O instinto de rebanho, que nos compele a seguir expectativas e opiniões que não compartilhamos, leva-nos a dissimular as nossas próprias verdades, escondendo o que somos e vivendo a felicidade no outro e pelo outro. Carentes de curtidas e de aceitação, só desejamos experimentar o prazer do pertencimento ao grupo da felicidade aparente e do consumo fácil.

É o teatro de máscaras, que nos revela o glamour de um mundo paralelo em que o sentimento de culpa e a sensação de infelicidade nos consomem, quando sentamos diante do espelho e limpamos a maquiagem. Mas raramente nos vemos além das ilusões que construímos sobre nós mesmos. Só vemos no espelho o personagem, e não o intérprete, a persona, e não o ator.
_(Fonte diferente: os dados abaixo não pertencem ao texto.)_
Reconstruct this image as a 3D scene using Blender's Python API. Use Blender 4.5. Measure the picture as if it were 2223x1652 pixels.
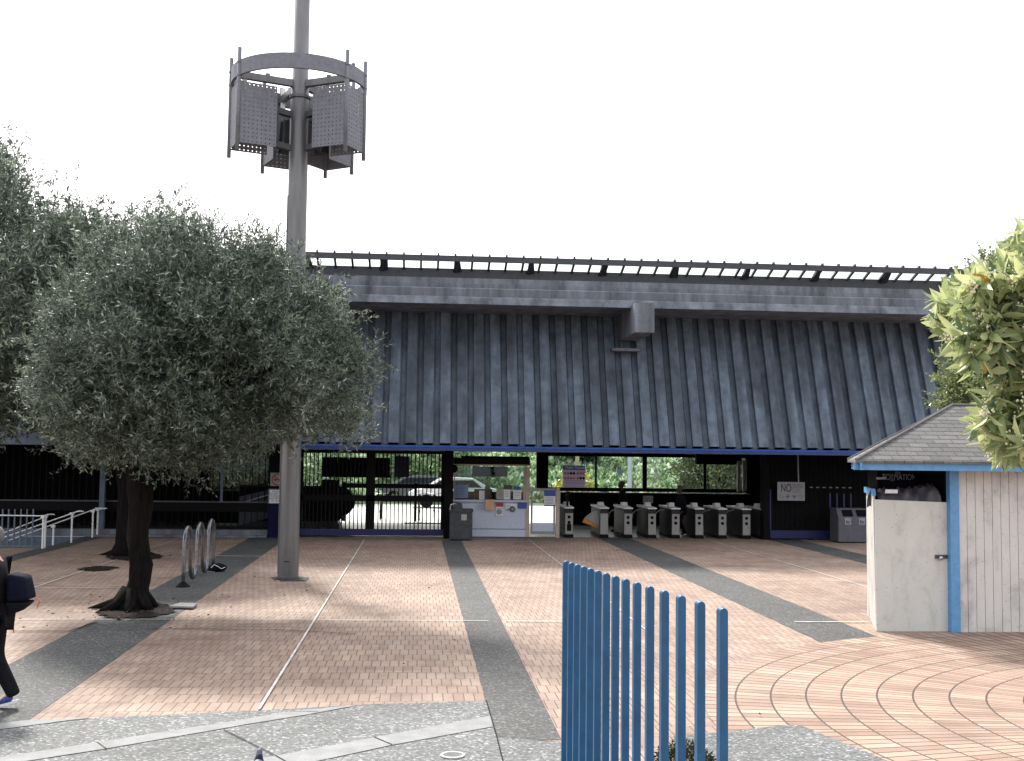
import bpy, bmesh, math, random
import numpy as np
from mathutils import Vector, Matrix
random.seed(7); rng=np.random.default_rng(7)
R=math.radians
for o in list(bpy.data.objects): bpy.data.objects.remove(o)
scene=bpy.context.scene; COL=scene.collection

# ---------------------------------------------------------------- camera
W_,H_=2222.,1652.; FOC=2450.; ROLL=.012; CH=2.6
TH=math.atan((988-826)/FOC); PSI=R(4.72)
FW=Vector((math.sin(PSI)*math.cos(TH),math.cos(PSI)*math.cos(TH),math.sin(TH)))
RT=Vector((math.cos(PSI),-math.sin(PSI),0)); UP=RT.cross(FW)
RR=RT*math.cos(ROLL)+UP*math.sin(ROLL); UU=-RT*math.sin(ROLL)+UP*math.cos(ROLL)
CAM=Vector((0,0,CH))
cd=bpy.data.cameras.new('camera'); cam=bpy.data.objects.new('camera',cd); COL.objects.link(cam)
M=Matrix((RR,UU,-FW)).transposed().to_4x4(); M.translation=CAM; cam.matrix_world=M
cd.sensor_width=36; cd.lens=36*FOC/W_; cd.clip_start=.05; cd.clip_end=2000
scene.camera=cam
def ray(x,y): return FW+RR*((x-W_/2)/FOC)-UU*((y-H_/2)/FOC)
def G(x,y,z=0.):
    d=ray(x,y); return CAM+d*((z-CH)/d.z)
def P(x,y,Y):
    d=ray(x,y); return CAM+d*(Y/d.y)

# ---------------------------------------------------------------- light
SUN_EL=R(46); SUN_AZ=R(-20)      # azimuth from +Y toward +X (negative: behind the building, left)
wd=bpy.data.worlds.new('World'); scene.world=wd; wd.use_nodes=True
nt=wd.node_tree; nt.nodes.clear()
sky=nt.nodes.new('ShaderNodeTexSky'); sky.sky_type='NISHITA'; sky.sun_disc=False
sky.sun_elevation=SUN_EL; sky.sun_rotation=SUN_AZ; sky.air_density=1.2; sky.dust_density=6; sky.ozone_density=1
hs=nt.nodes.new('ShaderNodeHueSaturation'); hs.inputs['Saturation'].default_value=.42
mxw=nt.nodes.new('ShaderNodeMix'); mxw.data_type='RGBA'; mxw.inputs[0].default_value=.45
mxw.inputs[7].default_value=(13,13.2,13.8,1)
bg=nt.nodes.new('ShaderNodeBackground'); bg.inputs['Strength'].default_value=.115
ow=nt.nodes.new('ShaderNodeOutputWorld')
nt.links.new(sky.outputs[0],hs.inputs['Color']); nt.links.new(hs.outputs[0],mxw.inputs[6])
nt.links.new(mxw.outputs[2],bg.inputs['Color']); nt.links.new(bg.outputs[0],ow.inputs[0])
sl=bpy.data.lights.new('sun','SUN'); sl.energy=3.6; sl.angle=R(8); sl.color=(1,.95,.88)
so=bpy.data.objects.new('sun',sl); COL.objects.link(so)
sd=Vector((math.sin(SUN_AZ)*math.cos(SUN_EL),math.cos(SUN_AZ)*math.cos(SUN_EL),math.sin(SUN_EL)))
so.rotation_euler=sd.to_track_quat('Z','Y').to_euler()
scene.view_settings.view_transform='Standard'; scene.view_settings.look='None'
scene.view_settings.exposure=.84; scene.view_settings.gamma=1

# ---------------------------------------------------------------- materials
MATS={}
def newmat(name):
    m=bpy.data.materials.new(name); m.use_nodes=True; t=m.node_tree; t.nodes.clear()
    o=t.nodes.new('ShaderNodeOutputMaterial'); b=t.nodes.new('ShaderNodeBsdfPrincipled')
    t.links.new(b.outputs[0],o.inputs[0]); return m,t,b,o
def N(t,kind,**kw):
    n=t.nodes.new(kind)
    for k,v in kw.items():
        if k.startswith('_'): setattr(n,k[1:],v)
        else: n.inputs[k].default_value=v
    return n
def posn(t,scale=(1,1,1),world=True,loc=(0,0,0),rot=(0,0,0)):
    if world: g=t.nodes.new('ShaderNodeNewGeometry').outputs['Position']
    else: g=t.nodes.new('ShaderNodeTexCoord').outputs['Object']
    mp=t.nodes.new('ShaderNodeMapping'); mp.inputs['Scale'].default_value=scale; mp.inputs['Location'].default_value=loc; mp.inputs['Rotation'].default_value=rot
    t.links.new(g,mp.inputs[0]); return mp.outputs[0]
def ramp(t,fac,stops):
    r=t.nodes.new('ShaderNodeValToRGB'); e=r.color_ramp.elements
    while len(e)<len(stops): e.new(.5)
    for i,(p,c) in enumerate(stops):
        e[i].position=p; e[i].color=(*c,1) if len(c)==3 else c
    t.links.new(fac,r.inputs[0]); return r.outputs[0]
def mixc(t,fac,a,b,mode='MIX'):
    m=t.nodes.new('ShaderNodeMix'); m.data_type='RGBA'; m.blend_type=mode
    for s,v in ((0,fac),(6,a),(7,b)):
        if hasattr(v,'is_output') or isinstance(v,bpy.types.NodeSocket): t.links.new(v,m.inputs[s])
        else: m.inputs[s].default_value=v if s==0 else ((*v,1) if len(v)==3 else v)
    return m.outputs[2]
def sc(c,k): return tuple(min(1,x*k) for x in c)
def mat(name,col,rough=.7,ns=6.,amt=.25,metal=0.,bump=0.,streak=False,fine=0.):
    if name in MATS: return MATS[name]
    m,t,b,o=newmat(name)
    s=(1,1,.12) if streak else (1,1,1)
    v=posn(t,s)
    n=N(t,'ShaderNodeTexNoise',Scale=ns,Detail=6,Roughness=.65); t.links.new(v,n.inputs['Vector'])
    c=ramp(t,n.outputs[0],[(.3,sc(col,1-amt)),(.72,sc(col,1+amt))])
    if fine:
        n2=N(t,'ShaderNodeTexNoise',Scale=ns*14,Detail=3); t.links.new(posn(t),n2.inputs['Vector'])
        c=mixc(t,fine,c,ramp(t,n2.outputs[0],[(.35,(.3,.3,.3)),(.65,(1,1,1))]),'MULTIPLY')
    t.links.new(c,b.inputs['Base Color']); b.inputs['Roughness'].default_value=rough; b.inputs['Metallic'].default_value=metal
    if max(col)<.04: b.inputs['Specular IOR Level'].default_value=.12
    if bump:
        bp=N(t,'ShaderNodeBump',Strength=bump,Distance=.01); t.links.new(n.outputs[0],bp.inputs['Height']); t.links.new(bp.outputs[0],b.inputs['Normal'])
    MATS[name]=m; return m
def leafmat(name,stops,trans=.35,rough=.45):
    m,t,b,o=newmat(name)
    a=t.nodes.new('ShaderNodeAttribute'); a.attribute_name='rnd'
    c=ramp(t,a.outputs['Fac'],stops)
    t.links.new(c,b.inputs['Base Color']); b.inputs['Roughness'].default_value=rough
    tr=t.nodes.new('ShaderNodeBsdfTranslucent'); t.links.new(c,tr.inputs[0])
    mx=t.nodes.new('ShaderNodeMixShader'); mx.inputs[0].default_value=trans
    t.links.new(b.outputs[0],mx.inputs[1]); t.links.new(tr.outputs[0],mx.inputs[2]); t.links.new(mx.outputs[0],o.inputs[0])
    MATS[name]=m; return m
def emptyglass(name,tint=(.95,.97,.96),refl=.04):
    m,t,b,o=newmat(name); t.nodes.remove(b)
    tr=N(t,'ShaderNodeBsdfTransparent',Color=(*tint,1)); g=N(t,'ShaderNodeBsdfGlossy',Roughness=.03)
    mx=t.nodes.new('ShaderNodeMixShader'); mx.inputs[0].default_value=refl
    t.links.new(tr.outputs[0],mx.inputs[1]); t.links.new(g.outputs[0],mx.inputs[2]); t.links.new(mx.outputs[0],o.inputs[0])
    MATS[name]=m; return m

# brick paving: long narrow bricks laid in courses across the plaza
def brickmat():
    m,t,b,o=newmat('brick_paving')
    v=posn(t,loc=(.02,.11,0))
    br=N(t,'ShaderNodeTexBrick',**{'Scale':1.,'Mortar Size':.0065,'Mortar Smooth':.3,'Bias':0.,'Brick Width':.112,'Row Height':.395})
    br.offset=.5; br.inputs['Color1'].default_value=(.0,.0,.0,1); br.inputs['Color2'].default_value=(1,1,1,1); br.inputs['Mortar'].default_value=(.5,.5,.5,1)
    t.links.new(v,br.inputs['Vector'])
    base=ramp(t,br.outputs['Color'],[(0,(.30,.215,.168)),(.5,(.335,.246,.195)),(1,(.37,.278,.222))])
    n=N(t,'ShaderNodeTexNoise',Scale=.45,Detail=8,Roughness=.62); t.links.new(posn(t),n.inputs['Vector'])
    dirt=ramp(t,n.outputs[0],[(.3,(.66,.62,.6)),(.5,(.95,.94,.93)),(.7,(1.15,1.13,1.1))])
    c=mixc(t,1.,base,dirt,'MULTIPLY')
    n3=N(t,'ShaderNodeTexNoise',Scale=3.2,Detail=7,Roughness=.7); t.links.new(posn(t,(1,.5,1)),n3.inputs['Vector'])
    c=mixc(t,.6,c,ramp(t,n3.outputs[0],[(.32,(.62,.6,.6)),(.55,(1,1,1))]),'MULTIPLY')
    n2=N(t,'ShaderNodeTexNoise',Scale=60,Detail=3); t.links.new(posn(t),n2.inputs['Vector'])
    c=mixc(t,.35,c,ramp(t,n2.outputs[0],[(.35,(.6,.6,.6)),(.65,(1.1,1.1,1.1))]),'MULTIPLY')
    sp=N(t,'ShaderNodeTexVoronoi',Scale=2.3); t.links.new(posn(t),sp.inputs['Vector'])
    c=mixc(t,1.,c,ramp(t,sp.outputs['Distance'],[(.03,(.45,.42,.42)),(.06,(1,1,1))]),'MULTIPLY')
    st_=N(t,'ShaderNodeTexNoise',Scale=.9,Detail=9,Roughness=.75,Distortion=.6); t.links.new(posn(t,(.35,1.4,1),loc=(3,1,0)),st_.inputs['Vector'])
    c=mixc(t,.75,c,ramp(t,st_.outputs[0],[(.34,(.52,.5,.5)),(.47,(1,1,1))]),'MULTIPLY')
    c=mixc(t,br.outputs['Fac'],c,(.10,.078,.064))
    t.links.new(c,b.inputs['Base Color']); b.inputs['Roughness'].default_value=.75; b.inputs['Specular IOR Level'].default_value=.35
    bp=N(t,'ShaderNodeBump',Strength=.6,Distance=.006,_invert=True); t.links.new(br.outputs['Fac'],bp.inputs['Height']); t.links.new(bp.outputs[0],b.inputs['Normal'])
    MATS['brick']=m; return m
CC=(8.95,10.68)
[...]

Precisamos celebrar a vida além do bem e do mal, vendo o mundo como ele se revela para nós, e não para o outro, percebendo-o na essência, e não apenas na aparência. Sem verdades divinas e absolutas, sem dogmas imutáveis, sem escravidão às expectativas do outro e sem barganhar a salvação, dissimulando uma santidade que nos aprisiona a valores que não são nossos, enfim, que revelam o abandono de nós mesmos.

O destino não é uma linha reta, nem uma flecha traiçoeira, que nos amarra a um alvo previamente traçado e imóvel, que descansa à nossa espera.

São as paralelas e curvas que tornam a vida misteriosa, mas fascinante.